Even though you are not required to file a tax return, there are several reasons why you should.

Obviously if you had income tax withheld from W-2 or other income, you should file a return to get a refund.

You should also file a return in you are eligible for the refundable Earned Income Tax Credit, Additional Child Tax Credit or American Opportunity Credit.

The Earned Income Tax Credit is a refundable tax credit for low-income workers that is based on the amount of earned and unearned income, the age and filing status, and the number of qualifying dependent children of the person claiming the credit.

The refundable Additional Child Tax Credit may be available if you have qualifying dependent children and more than $3,000 of earned income.

The American Opportunity Credit applies to expenses for college tuition, fees, books and supplies and materials in excess of any scholarships and grants received. 40% of the credit may be refundable.

If you receive a Form 1099-B to report gross proceeds from the sale of investments in excess of your gross income threshold, regardless of whether or not you have a net gain or loss from the transactions, you should file a Form 1040 to avoid a possible notice from the IRS.

The maximum amount of net capital loss that you can deduct on Form 1040 is $3,000 per year. Any unused losses are carried forward indefinitely to future years to be applied against future gains, or deducted at $3,000 per year, until used up. If you have a capital loss carryforward from 2012 to 2013, or if your 2013 investment activity results in a net loss carryforward to 2014, you should file a 2013 Form 1040 to create or maintain the loss carryforward, regardless of the amount of your gross income.

A final, and important, reason why you may want to file a tax return even if you do not have to is to start the clock running on the IRS statute of limitations.

The IRS has three (3) years from the later of the due date of a tax return, generally April 15, or the actual date the return was filed to question that return. The statute is six (6) years if the IRS finds you failed to claim income in excess of 25% of the amount of income you reported in a tax return you filed with the IRS.

If you file a 2013 Form 1040A on April 15, 2014, the Service has until April 15th of 2017 to audit the return and assess tax, penalty and interest.
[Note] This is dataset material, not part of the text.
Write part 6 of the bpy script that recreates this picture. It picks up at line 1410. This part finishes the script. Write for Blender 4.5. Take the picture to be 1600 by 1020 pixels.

On April 16, 2017, your 2013 tax return is "closed," and the IRS can never ask you for any tax for 2013 - unless you substantially understate income on a subsequent return or they can prove fraud on a currently "open" or subsequent return. But if you do not file a 2013 tax return, there is no statute of limitations -- and the IRS can come back and assess taxes for 2013 at any time in the future.

Filing a 2013 tax return even though you do not have to may be slightly inconvenient, but it could save you from substantial potential "agita" in the future.